Kepada kedua anaknya, Ruth juga kerap jengkel kalau hari Minggu mereka terlalu lama di gereja. "Saya suka bilang begini, "perkebunan ini masa depanmu, bantu mama, ikut kerja." Saya sendiri kerap meningalkan kebaktian kalau kotbah terlalu lama. Padahal saya anak pendeta. Pikiran saya terus ke pekerjaan, pokoknya ngitungi duit terus."
Sebenarnya, kala itu, banyak orang yang memerhatikan kesibukan Ruth. Selain keluarga, Pdt. Ir. Timotius Subekti dan istrinya, Ibu Susan, kerap menasihatinya. "Dari bangun tidur sampai mau tidur, di pikiran saya cuma kerjaan, kerjaan, kerjaan. Uang!"

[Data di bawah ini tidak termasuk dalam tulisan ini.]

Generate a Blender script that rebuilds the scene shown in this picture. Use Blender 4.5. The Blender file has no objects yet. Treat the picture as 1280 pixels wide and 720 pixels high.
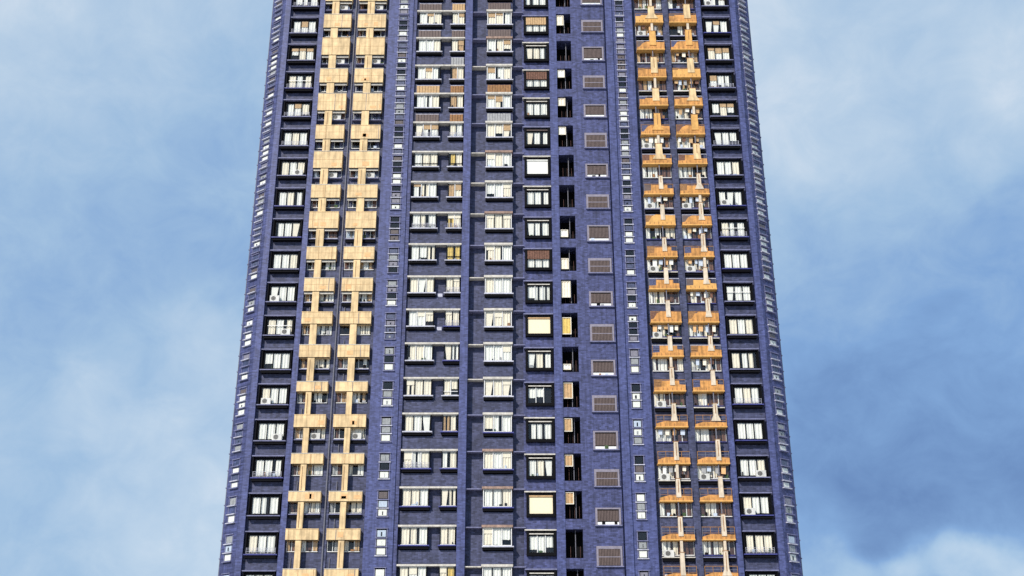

Setengah tahun kemudian, stroke kembali menyerang. Kala itu, Ruth sendirian menyetir mobil membawa uang puluhan juta untuk membebaskan tanah. Ia kemudian dirawat di RS Elisabeth Semarang. Stroke kedua ini terasa lebih berat. Untuk penanganan lebih baik, Ruth dibawa berobat ke ahli saraf, dr. Sidarta Gautama di Jakarta. Dengan setia, Eddy mengantar Ruth, bolak-balik Semarang-Jakarta untuk pengobatan.
Eddy, sang suami yang mendampingi Ruth berobat ke Jakarta mau tidak mau kerap meninggalkan bisnisnya di Semarang. Akibatnya, pekerjaan tak terurus dengan baik. Lambat laun, situasi ini berpengaruh pada keuangan perusahaan. Karena itu, mereka memutuskan untuk pindah ke Jakarta supaya lebih irit.
Merasa Tak Berguna
Pelan-pelan ada perasaan bersalah dan tak berguna menyusupi hati Ruth. Ada kemarahan yang menggumpal. Kenapa sakit? Bukankah itu cuma menghabiskan uang? Gara-gara stroke, obsesi Ruth pada bisnisnya kandas. Ambisinya terkurung pada kursi roda yang dipakainya. "Saya nggak bisa apa-apa lagi, ke kamar mandi saja perlu bantuan suster, suami atau anak. Saya betul-betul merasa hidup saya nggak ada gunanya."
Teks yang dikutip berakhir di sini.